Hier, au centre-ville de Tunis, quelques centaines de Tunisiens ont créé l’évènement : une séance de lecture collective, qui a transformé l’avenue en une immense bibliothèque à ciel ouvert. Des jeunes et des moins jeunes, des lycéens, des fonctionnaires, des retraités et des enfants, munis de leurs livres, ont pris d’assaut les marches du théâtre municipal, les terrasses de cafés et les trottoirs de la célèbre avenue.
Une ambiance bon enfant, la présence policière s’est faite discrète. Assis, debout, adossés les uns aux autres, des gens étaient coupés du monde, absorbés par leur lecture …Un spectacle jamais vu en Tunisie.
La librairie Al kitab, l’une des rares librairies qui ont pignon sur rue, a contribué à sa façon à cet évènement, en aménageant un espace de lecture (nattes, tables basses et boissons gazeuses), et en faisant une promotion sur les livres.
Au départ, cette initiative a été mise en place pour contourner l’interdiction de manifester sur l’avenue. Elle a été maintenue malgré la levée de l’interdiction. Ses initiateurs ont tenu à faire passer plus d’un message : montrer que les Tunisiens aiment la lecture, même s’ils ne lisent pas assez, et par la même, les inciter à lire encore plus, donner une image des Tunisiens, autre que celle que l’on veut donner d’eux ; s’ouvrir au monde par le biais de la lecture et refuser toute forme de renfermement et d’obscurantisme.
Et l’idée a fait son chemin. Pendant plus de deux heures et jusqu’à la tombée de la nuit, des gens continuaient à lire à la lueur des bougies. Chacun son style, son genre littéraire, Coelho et Musso côtoyaient Rousseau et Baudelaire. Le sacré et le profane ont pu coexister l’espace de quelques heures.
Ce qui était remarquable, c’est que la majorité des lecteurs étaient des jeunes, et qu’ils lisaient en plusieurs langues.
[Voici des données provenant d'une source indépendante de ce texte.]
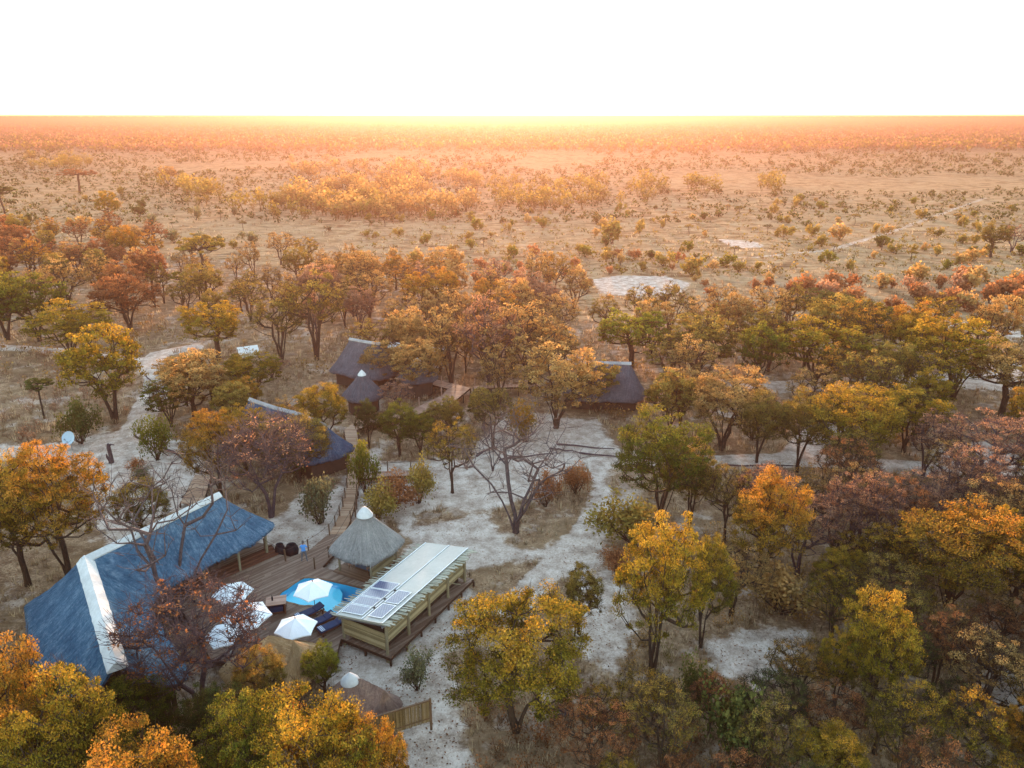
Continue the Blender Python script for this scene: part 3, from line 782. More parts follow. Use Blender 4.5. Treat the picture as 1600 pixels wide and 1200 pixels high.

Le nombre de femmes qui ont participé à cette manifestation culturelle était légèrement plus élevé que celui des hommes. La présence d’enfants aussi est à saluer. Des parents sont venus avec leurs bouts de choux pour leur faire lire des contes.
À noter aussi que plusieurs personnes lisaient « politique « . En effet, dans la conjoncture actuelle, des jeunes veulent savoir un peu plus sur le fanatisme religieux, sur l’histoire du monde arabe, sur les percepts de l’Islam, sur les mouvements de libération dans le monde …
Une vraie réussite, malgré les critiques et le dénigrement qui ont fusé par ci par là, car pour certains, cette initiative était de la simple frime, une occasion de plus pour les « bobos » d’afficher leur intérêt pour la lecture, de « faire les « intellos ». Il y en a même qui sont allés jusqu’à dire que le peuple tunisien avait d’autres nécessités, beaucoup plus urgentes que la lecture !
Une initiative à renouveler, avec peut-être beaucoup plus d’implication de la part des maisons d’édition et des librairies, car, il ne va pas sans dire que le livre reste inaccessible à une grande tranche de Tunisiens.
Dans un pays où les statistiques montrent que 23% des Tunisiens n’ont jamais lu un seul livre, dans un contexte sociopolitique qui tend vers la langue unique, voire la pensée unique, certains pensent que la lecture est leur seule arme, et on ne peut qu’encourager leur démarche.